**REQUIRED TASK:**
Copy each line of the entries beneath that contains the word "this".

**RECORD SET:**
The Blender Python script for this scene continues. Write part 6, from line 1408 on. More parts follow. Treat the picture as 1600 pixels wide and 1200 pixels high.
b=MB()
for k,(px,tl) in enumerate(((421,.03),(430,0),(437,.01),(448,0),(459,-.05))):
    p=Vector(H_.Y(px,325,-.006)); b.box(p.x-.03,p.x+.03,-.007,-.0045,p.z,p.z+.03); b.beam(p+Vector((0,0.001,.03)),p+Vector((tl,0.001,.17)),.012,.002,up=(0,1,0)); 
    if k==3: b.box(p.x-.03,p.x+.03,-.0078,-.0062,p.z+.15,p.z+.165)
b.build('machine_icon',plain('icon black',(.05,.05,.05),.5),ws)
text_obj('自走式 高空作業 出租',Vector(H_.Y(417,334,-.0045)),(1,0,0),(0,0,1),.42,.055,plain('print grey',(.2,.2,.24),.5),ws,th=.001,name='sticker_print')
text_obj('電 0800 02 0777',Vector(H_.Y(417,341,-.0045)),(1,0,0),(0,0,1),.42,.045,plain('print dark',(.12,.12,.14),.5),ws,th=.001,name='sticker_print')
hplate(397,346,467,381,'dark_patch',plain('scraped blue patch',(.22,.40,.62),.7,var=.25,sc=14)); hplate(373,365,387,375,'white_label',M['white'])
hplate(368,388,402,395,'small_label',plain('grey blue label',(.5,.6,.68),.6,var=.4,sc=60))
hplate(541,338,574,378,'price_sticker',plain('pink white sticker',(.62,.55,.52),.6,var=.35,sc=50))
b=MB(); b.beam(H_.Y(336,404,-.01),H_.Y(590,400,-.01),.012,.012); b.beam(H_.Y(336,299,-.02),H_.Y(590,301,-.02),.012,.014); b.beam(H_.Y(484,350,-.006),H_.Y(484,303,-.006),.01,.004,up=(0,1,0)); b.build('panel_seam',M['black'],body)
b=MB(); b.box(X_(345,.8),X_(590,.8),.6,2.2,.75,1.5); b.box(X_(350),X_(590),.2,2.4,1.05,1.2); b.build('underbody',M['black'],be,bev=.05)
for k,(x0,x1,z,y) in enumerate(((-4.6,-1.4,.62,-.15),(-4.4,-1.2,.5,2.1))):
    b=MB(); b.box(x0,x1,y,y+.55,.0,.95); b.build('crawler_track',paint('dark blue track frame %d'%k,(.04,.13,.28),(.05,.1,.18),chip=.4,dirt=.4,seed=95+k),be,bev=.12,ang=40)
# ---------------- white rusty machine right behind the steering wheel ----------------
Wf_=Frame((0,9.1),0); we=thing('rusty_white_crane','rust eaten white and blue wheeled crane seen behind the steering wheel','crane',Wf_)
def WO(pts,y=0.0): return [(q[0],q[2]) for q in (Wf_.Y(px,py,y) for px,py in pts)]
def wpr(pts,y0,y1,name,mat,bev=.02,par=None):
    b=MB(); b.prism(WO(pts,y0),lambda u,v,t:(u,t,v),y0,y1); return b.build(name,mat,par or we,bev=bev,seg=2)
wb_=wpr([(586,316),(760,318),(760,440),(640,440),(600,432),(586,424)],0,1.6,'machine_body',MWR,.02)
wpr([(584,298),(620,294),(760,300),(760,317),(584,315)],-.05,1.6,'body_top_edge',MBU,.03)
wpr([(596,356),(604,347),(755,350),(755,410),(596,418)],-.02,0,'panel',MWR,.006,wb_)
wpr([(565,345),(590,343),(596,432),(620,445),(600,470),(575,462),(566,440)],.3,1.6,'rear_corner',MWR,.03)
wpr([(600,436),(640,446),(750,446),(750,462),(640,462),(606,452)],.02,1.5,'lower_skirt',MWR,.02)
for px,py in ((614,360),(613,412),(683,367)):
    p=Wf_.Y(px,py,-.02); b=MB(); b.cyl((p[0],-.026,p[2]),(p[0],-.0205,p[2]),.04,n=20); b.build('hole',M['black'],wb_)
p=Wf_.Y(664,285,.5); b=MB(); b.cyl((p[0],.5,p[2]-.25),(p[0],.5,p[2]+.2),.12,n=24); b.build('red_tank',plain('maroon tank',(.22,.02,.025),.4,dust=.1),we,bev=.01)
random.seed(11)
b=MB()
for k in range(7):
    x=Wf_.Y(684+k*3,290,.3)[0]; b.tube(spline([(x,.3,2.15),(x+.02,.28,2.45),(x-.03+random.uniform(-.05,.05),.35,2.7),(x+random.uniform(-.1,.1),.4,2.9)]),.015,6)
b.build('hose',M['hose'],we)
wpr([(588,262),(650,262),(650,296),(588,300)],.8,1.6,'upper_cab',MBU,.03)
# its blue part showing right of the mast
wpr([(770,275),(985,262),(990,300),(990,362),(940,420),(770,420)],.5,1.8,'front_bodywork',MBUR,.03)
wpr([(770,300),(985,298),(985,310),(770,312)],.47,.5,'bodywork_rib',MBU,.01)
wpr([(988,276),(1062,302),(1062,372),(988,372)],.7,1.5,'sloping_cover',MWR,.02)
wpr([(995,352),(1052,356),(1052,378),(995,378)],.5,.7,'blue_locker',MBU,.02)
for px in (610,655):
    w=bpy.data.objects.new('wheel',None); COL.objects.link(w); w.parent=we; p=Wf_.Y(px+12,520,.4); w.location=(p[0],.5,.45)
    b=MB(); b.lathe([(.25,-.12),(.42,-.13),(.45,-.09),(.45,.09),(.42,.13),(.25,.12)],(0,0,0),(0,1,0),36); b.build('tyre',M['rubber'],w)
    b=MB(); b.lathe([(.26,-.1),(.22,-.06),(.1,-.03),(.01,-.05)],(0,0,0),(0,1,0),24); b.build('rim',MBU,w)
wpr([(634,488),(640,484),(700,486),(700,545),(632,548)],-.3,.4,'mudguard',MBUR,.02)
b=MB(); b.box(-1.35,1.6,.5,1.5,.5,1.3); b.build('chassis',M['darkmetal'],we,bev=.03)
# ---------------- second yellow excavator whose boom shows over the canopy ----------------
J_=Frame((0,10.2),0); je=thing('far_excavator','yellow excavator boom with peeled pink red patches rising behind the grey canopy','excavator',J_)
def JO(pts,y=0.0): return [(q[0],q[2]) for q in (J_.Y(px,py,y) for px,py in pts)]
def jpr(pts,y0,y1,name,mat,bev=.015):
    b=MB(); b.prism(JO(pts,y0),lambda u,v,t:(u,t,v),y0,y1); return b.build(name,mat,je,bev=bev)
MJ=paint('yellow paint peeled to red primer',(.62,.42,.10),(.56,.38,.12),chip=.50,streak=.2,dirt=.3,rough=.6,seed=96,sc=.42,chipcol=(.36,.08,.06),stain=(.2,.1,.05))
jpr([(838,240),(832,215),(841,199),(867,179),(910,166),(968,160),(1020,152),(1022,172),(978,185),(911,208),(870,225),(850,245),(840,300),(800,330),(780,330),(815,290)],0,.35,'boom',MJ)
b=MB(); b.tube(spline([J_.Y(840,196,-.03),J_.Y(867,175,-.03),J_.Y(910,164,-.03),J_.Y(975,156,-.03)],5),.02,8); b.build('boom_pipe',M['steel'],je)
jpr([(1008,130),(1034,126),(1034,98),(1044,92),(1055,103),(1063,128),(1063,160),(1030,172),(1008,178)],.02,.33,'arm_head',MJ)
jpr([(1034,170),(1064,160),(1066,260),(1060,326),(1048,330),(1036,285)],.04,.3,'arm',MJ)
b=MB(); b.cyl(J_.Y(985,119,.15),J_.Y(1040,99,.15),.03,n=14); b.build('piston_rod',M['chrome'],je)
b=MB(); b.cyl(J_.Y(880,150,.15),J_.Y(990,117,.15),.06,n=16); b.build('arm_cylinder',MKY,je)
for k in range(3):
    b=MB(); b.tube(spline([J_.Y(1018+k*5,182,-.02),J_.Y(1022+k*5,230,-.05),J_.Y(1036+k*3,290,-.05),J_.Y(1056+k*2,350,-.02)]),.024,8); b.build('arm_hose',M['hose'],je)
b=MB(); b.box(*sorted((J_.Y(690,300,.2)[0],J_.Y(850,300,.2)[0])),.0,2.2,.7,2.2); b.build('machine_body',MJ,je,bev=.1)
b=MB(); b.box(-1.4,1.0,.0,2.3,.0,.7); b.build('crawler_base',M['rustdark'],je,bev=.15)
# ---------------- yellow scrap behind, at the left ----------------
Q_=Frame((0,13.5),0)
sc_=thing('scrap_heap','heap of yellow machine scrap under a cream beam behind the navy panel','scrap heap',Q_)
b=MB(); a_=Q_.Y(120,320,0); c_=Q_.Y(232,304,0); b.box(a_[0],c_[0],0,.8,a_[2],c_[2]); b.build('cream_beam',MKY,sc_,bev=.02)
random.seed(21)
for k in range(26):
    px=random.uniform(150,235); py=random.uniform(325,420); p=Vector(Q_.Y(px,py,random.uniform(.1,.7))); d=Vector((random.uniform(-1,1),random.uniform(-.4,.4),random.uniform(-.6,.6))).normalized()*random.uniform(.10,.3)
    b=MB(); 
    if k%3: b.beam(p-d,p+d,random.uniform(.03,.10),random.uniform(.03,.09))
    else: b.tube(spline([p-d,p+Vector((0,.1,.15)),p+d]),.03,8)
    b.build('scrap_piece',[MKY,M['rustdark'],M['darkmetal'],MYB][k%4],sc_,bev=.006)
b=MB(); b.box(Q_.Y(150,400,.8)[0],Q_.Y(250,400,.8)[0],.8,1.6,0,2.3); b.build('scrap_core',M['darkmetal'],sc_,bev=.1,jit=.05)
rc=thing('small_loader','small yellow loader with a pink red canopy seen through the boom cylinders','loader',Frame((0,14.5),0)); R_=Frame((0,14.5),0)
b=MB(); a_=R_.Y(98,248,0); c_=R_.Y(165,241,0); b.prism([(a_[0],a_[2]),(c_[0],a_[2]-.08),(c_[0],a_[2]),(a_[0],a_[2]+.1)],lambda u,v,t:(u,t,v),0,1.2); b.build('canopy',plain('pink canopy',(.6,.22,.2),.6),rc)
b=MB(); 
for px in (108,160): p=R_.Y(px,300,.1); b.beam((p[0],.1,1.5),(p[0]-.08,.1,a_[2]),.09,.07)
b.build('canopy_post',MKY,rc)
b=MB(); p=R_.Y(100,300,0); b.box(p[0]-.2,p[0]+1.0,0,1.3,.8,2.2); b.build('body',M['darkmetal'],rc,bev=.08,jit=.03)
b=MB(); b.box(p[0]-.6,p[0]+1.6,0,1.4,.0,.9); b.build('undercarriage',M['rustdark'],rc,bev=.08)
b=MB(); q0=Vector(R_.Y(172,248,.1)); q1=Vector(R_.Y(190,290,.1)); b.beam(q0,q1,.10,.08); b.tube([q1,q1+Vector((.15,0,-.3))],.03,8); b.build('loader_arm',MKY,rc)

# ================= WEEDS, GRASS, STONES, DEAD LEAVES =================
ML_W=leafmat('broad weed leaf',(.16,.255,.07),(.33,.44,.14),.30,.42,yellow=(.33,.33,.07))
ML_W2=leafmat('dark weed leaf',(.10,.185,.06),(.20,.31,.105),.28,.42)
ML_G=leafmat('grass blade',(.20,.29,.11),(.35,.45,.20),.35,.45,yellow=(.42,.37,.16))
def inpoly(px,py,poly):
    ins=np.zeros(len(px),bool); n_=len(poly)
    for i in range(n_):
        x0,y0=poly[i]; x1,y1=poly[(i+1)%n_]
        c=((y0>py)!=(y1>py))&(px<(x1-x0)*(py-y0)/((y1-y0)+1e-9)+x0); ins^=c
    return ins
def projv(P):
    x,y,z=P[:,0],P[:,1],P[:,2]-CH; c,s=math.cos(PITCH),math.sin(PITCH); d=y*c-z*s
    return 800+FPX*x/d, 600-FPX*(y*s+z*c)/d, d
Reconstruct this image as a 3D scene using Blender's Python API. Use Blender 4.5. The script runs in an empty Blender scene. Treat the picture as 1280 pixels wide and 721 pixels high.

**FULL RESPONSE:**
The Blender Python script for this scene continues. Write part 6, from line 1408 on. More parts follow. Treat the picture as 1600 pixels wide and 1200 pixels high.
Reconstruct this image as a 3D scene using Blender's Python API. Use Blender 4.5. The script runs in an empty Blender scene. Treat the picture as 1280 pixels wide and 721 pixels high.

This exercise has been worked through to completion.